Choć liczba uczniów spadła po raz pierwszy od dwóch lat, to oznacza tak naprawdę powrót trendu spadkowego kontynuowanego od prawie 15 lat. Od roku szkolnego 2011/12, kiedy w CPS było ponad 404 tys. uczniów, ich liczba spadła łącznie o 22 procent.
Nieznaczny wzrost liczby uczniów w ciągu dwóch lat mógł być wynikiem przybycia do Chicago dziesiątek tysięcy migrantów z Ameryki Centralnej i Południowej.
Chicagowski okręg szkolny był trzecim największym w kraju do 2022 r., kiedy na tej pozycji wyprzedził go okręg szkolny Miami-Dade na Florydzie.

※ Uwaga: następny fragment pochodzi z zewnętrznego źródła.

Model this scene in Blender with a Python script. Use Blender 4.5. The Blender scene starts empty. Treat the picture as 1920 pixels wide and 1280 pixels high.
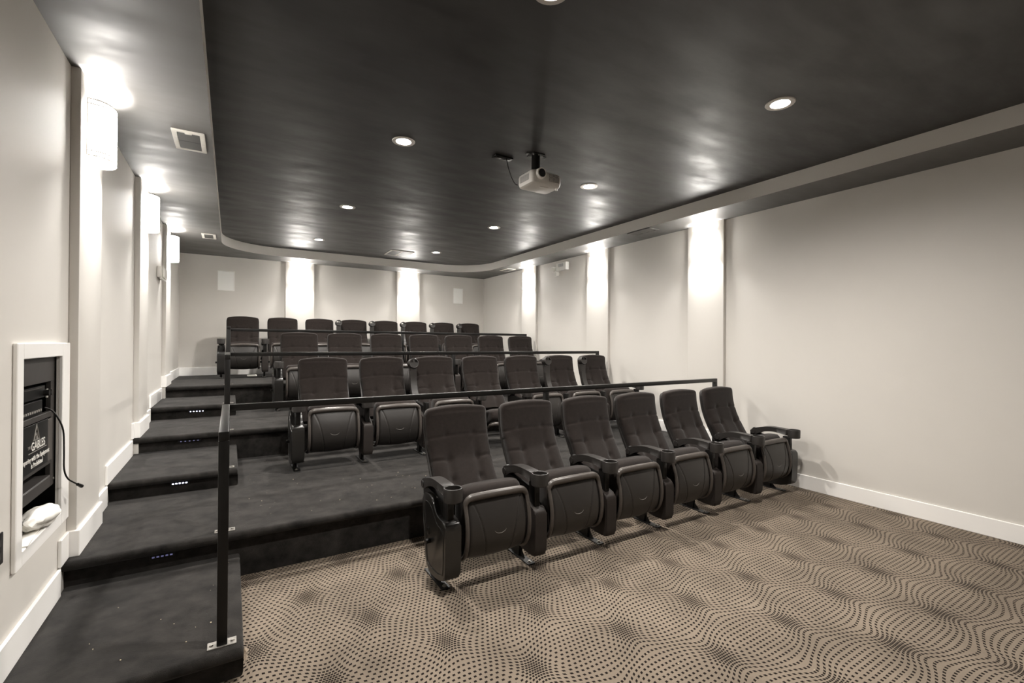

Trend spadku liczby uczniów w szkołach publicznych obserwuje się w całym kraju. Jednym z czynników jest spadek liczby urodzeń. W Chicago, zdaniem szefowej CPS Macquline King, spadła liczba uczniów latynoskich i czarnoskórych, a także imigranckich – uczących się dopiero języka angielskiego, a także uczniów bezdomnych. Jednocześnie więcej jest uczniów rasy białej, Azjatów, dzieci wielorasowych oraz tych z niesprawnościami.
Zdaniem działaczy imigracyjnych, w ostatnich tygodniach niepokój związany z federalnymi akcjami deportacyjnymi w rejonie Chicago prowadzi do nieposyłania dzieci do szkoły przez niektóre rodziny.